Exercise description
Write out nothing but the lines from the first line of the entries below through the line with "COL = sc.collection"; no pictures go in.
Begin Input
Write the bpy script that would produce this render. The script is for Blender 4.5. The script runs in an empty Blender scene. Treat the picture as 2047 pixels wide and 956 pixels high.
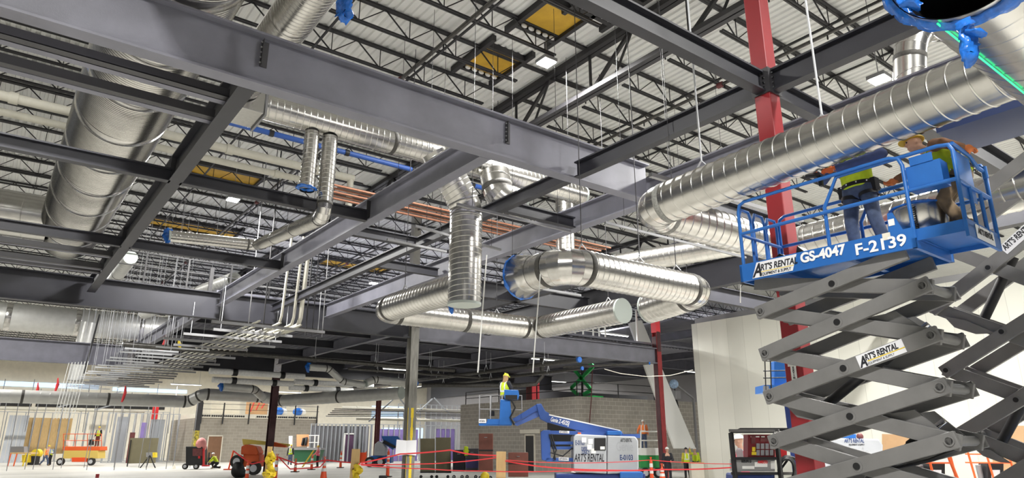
import bpy, math, random
from math import pi, sin, cos, radians as RAD
from mathutils import Vector as V, Matrix
random.seed(7)
sc = bpy.context.scene
COL = sc.collection

# ------------------------------------------------------------------ camera
HC = 2.15                      # eye height; X runs right-away, Y runs left-away
PITCH, YAW, FPX = 0.28822, 0.92585, 1363.0
cd = bpy.data.cameras.new('camera'); cam = bpy.data.objects.new('camera', cd); COL.objects.link(cam)
fwd = V((cos(YAW) * cos(PITCH), sin(YAW) * cos(PITCH), sin(PITCH)))
rgt = V((sin(YAW), -cos(YAW), 0)); upv = rgt.cross(fwd)
cam.matrix_world = Matrix(((rgt.x, upv.x, -fwd.x, 0), (rgt.y, upv.y, -fwd.y, 0), (rgt.z, upv.z, -fwd.z, HC), (0, 0, 0, 1)))
cd.sensor_width = 36.0; cd.lens = 36.0 * FPX / 2047.0; cd.clip_start = 0.05; cd.clip_end = 400
sc.camera = cam

# ------------------------------------------------------------------ light and exposure
sc.view_settings.view_transform = 'Standard'; sc.view_settings.look = 'None'
sc.view_settings.gamma = 1.0; sc.view_settings.use_curve_mapping = False
sc.view_settings.exposure = 0.12
w = bpy.data.worlds.new('world'); sc.world = w; w.use_nodes = True
bg = w.node_tree.nodes['Background']; bg.inputs[0].default_value = (0.93, 0.96, 1.0, 1); bg.inputs[1].default_value = 0.14
sc.cycles.use_denoising = True
sc.cycles.max_bounces = 6; sc.cycles.diffuse_bounces = 4; sc.cycles.glossy_bounces = 4
sc.cycles.sample_clamp_indirect = 4.0
HIGH_BAY_WATTS = 1400.0; FAR_WATTS = 950.0; BOOSTED_WATTS = 2400.0

def at(px, py, x=None, y=None, z=None):
    """point of the place seen at a photograph pixel, on a known plane"""
    d = fwd * FPX + rgt * (px - 1023.5) + upv * (478 - py)
    o = V((0, 0, HC))
    t = x / d.x if x is not None else y / d.y if y is not None else (z - HC) / d.z
    return o + d * t

# ------------------------------------------------------------------ materials
MATS = {}
def mat(name, col, rough=0.6, metal=0.0, noise=0.0, scale=4.0, bump=0.0, bscale=40.0, emit=None, es=1.0, alpha=None, stretch=None, trans=0.0):
    m = bpy.data.materials.new(name); m.use_nodes = True; nt = m.node_tree
    b = nt.nodes['Principled BSDF']
    b.inputs['Base Color'].default_value = (*col, 1); b.inputs['Roughness'].default_value = rough; b.inputs['Metallic'].default_value = metal
    tc = nt.nodes.new('ShaderNodeTexCoord')
    co = tc.outputs['Object']
    if stretch:
        mp = nt.nodes.new('ShaderNodeMapping'); mp.inputs['Scale'].default_value = stretch
        nt.links.new(co, mp.inputs[0]); co = mp.outputs[0]
    if noise:
        n = nt.nodes.new('ShaderNodeTexNoise'); n.inputs['Scale'].default_value = scale; n.inputs['Detail'].default_value = 6
        nt.links.new(co, n.inputs['Vector'])
        r = nt.nodes.new('ShaderNodeValToRGB')
        r.color_ramp.elements[0].position = 0.3; r.color_ramp.elements[1].position = 0.7
        r.color_ramp.elements[0].color = (*[max(0, c * (1 - noise)) for c in col], 1)
        r.color_ramp.elements[1].color = (*[min(1, c * (1 + noise)) for c in col], 1)
        nt.links.new(n.outputs['Fac'], r.inputs[0]); nt.links.new(r.outputs[0], b.inputs['Base Color'])
    if bump:
        n2 = nt.nodes.new('ShaderNodeTexNoise'); n2.inputs['Scale'].default_value = bscale
        nt.links.new(co, n2.inputs['Vector'])
        bp = nt.nodes.new('ShaderNodeBump'); bp.inputs['Strength'].default_value = bump; bp.inputs['Distance'].default_value = 0.02
        nt.links.new(n2.outputs['Fac'], bp.inputs['Height']); nt.links.new(bp.outputs[0], b.inputs['Normal'])
    if emit: b.inputs['Emission Color'].default_value = (*emit, 1); b.inputs['Emission Strength'].default_value = es
    if alpha is not None: b.inputs['Alpha'].default_value = alpha
    if trans: b.inputs['Transmission Weight'].default_value = trans
    MATS[name] = m
    return m
def S(r, g, b):                 # sRGB 0-255 to linear
    f = lambda c: (c / 255 / 12.92) if c <= 10 else ((c / 255 + 0.055) / 1.055) ** 2.4
    return (f(r), f(g), f(b))

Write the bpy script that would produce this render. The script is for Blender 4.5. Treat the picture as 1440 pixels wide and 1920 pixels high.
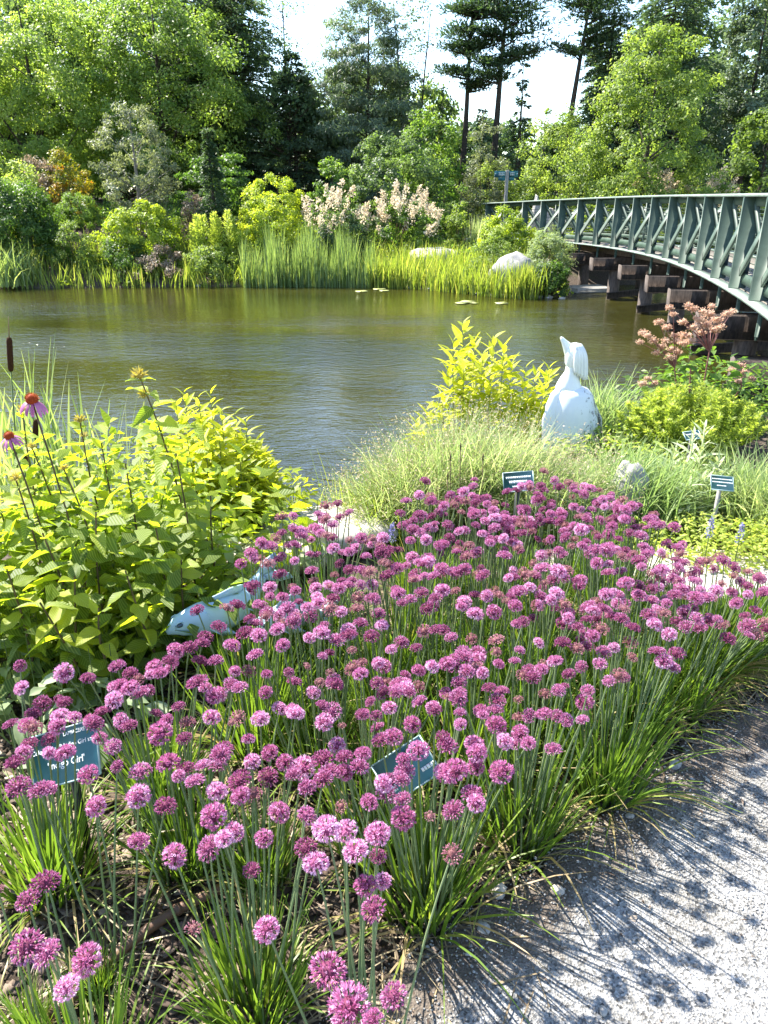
End Input
Answer to the problem
Write the bpy script that would produce this render. The script is for Blender 4.5. The script runs in an empty Blender scene. Treat the picture as 2047 pixels wide and 956 pixels high.
import bpy, math, random
from math import pi, sin, cos, radians as RAD
from mathutils import Vector as V, Matrix
random.seed(7)
sc = bpy.context.scene
COL = sc.collection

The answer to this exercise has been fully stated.